▸ **DATA TO USE**:

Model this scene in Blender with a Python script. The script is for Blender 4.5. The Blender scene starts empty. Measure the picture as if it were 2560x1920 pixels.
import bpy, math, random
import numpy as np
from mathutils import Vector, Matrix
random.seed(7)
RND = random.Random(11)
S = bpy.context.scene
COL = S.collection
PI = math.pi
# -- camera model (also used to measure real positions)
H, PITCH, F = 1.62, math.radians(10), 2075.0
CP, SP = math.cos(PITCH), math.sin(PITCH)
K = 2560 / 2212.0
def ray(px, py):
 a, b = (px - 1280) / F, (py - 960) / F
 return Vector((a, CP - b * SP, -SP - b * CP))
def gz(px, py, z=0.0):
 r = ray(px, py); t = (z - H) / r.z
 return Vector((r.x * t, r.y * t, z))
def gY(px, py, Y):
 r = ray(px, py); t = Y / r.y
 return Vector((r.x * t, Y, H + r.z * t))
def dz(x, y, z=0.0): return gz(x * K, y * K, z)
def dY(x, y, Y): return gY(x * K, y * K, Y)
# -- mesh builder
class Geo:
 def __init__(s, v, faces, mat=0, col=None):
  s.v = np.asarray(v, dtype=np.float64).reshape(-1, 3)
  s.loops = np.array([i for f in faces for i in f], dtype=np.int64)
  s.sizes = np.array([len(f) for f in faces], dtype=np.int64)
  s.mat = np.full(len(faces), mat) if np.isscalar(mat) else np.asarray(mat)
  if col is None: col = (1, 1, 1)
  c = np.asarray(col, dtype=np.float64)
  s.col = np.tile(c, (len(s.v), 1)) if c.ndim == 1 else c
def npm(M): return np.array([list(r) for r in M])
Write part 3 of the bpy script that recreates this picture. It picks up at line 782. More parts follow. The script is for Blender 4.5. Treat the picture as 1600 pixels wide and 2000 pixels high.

▸ **WHAT TO WORK ON**: Give back the data above exactly as it appears.

▸ **FINISHED EXERCISE**:
Model this scene in Blender with a Python script. The script is for Blender 4.5. The Blender scene starts empty. Measure the picture as if it were 2560x1920 pixels.
import bpy, math, random
import numpy as np
from mathutils import Vector, Matrix
random.seed(7)
RND = random.Random(11)
S = bpy.context.scene
COL = S.collection
PI = math.pi
# -- camera model (also used to measure real positions)
H, PITCH, F = 1.62, math.radians(10), 2075.0
CP, SP = math.cos(PITCH), math.sin(PITCH)
K = 2560 / 2212.0
def ray(px, py):
 a, b = (px - 1280) / F, (py - 960) / F
 return Vector((a, CP - b * SP, -SP - b * CP))
def gz(px, py, z=0.0):
 r = ray(px, py); t = (z - H) / r.z
 return Vector((r.x * t, r.y * t, z))
def gY(px, py, Y):
 r = ray(px, py); t = Y / r.y
 return Vector((r.x * t, Y, H + r.z * t))
def dz(x, y, z=0.0): return gz(x * K, y * K, z)
def dY(x, y, Y): return gY(x * K, y * K, Y)
# -- mesh builder
class Geo:
 def __init__(s, v, faces, mat=0, col=None):
  s.v = np.asarray(v, dtype=np.float64).reshape(-1, 3)
  s.loops = np.array([i for f in faces for i in f], dtype=np.int64)
  s.sizes = np.array([len(f) for f in faces], dtype=np.int64)
  s.mat = np.full(len(faces), mat) if np.isscalar(mat) else np.asarray(mat)
  if col is None: col = (1, 1, 1)
  c = np.asarray(col, dtype=np.float64)
  s.col = np.tile(c, (len(s.v), 1)) if c.ndim == 1 else c
def npm(M): return np.array([list(r) for r in M])
Write part 3 of the bpy script that recreates this picture. It picks up at line 782. More parts follow. The script is for Blender 4.5. Treat the picture as 1600 pixels wide and 2000 pixels high.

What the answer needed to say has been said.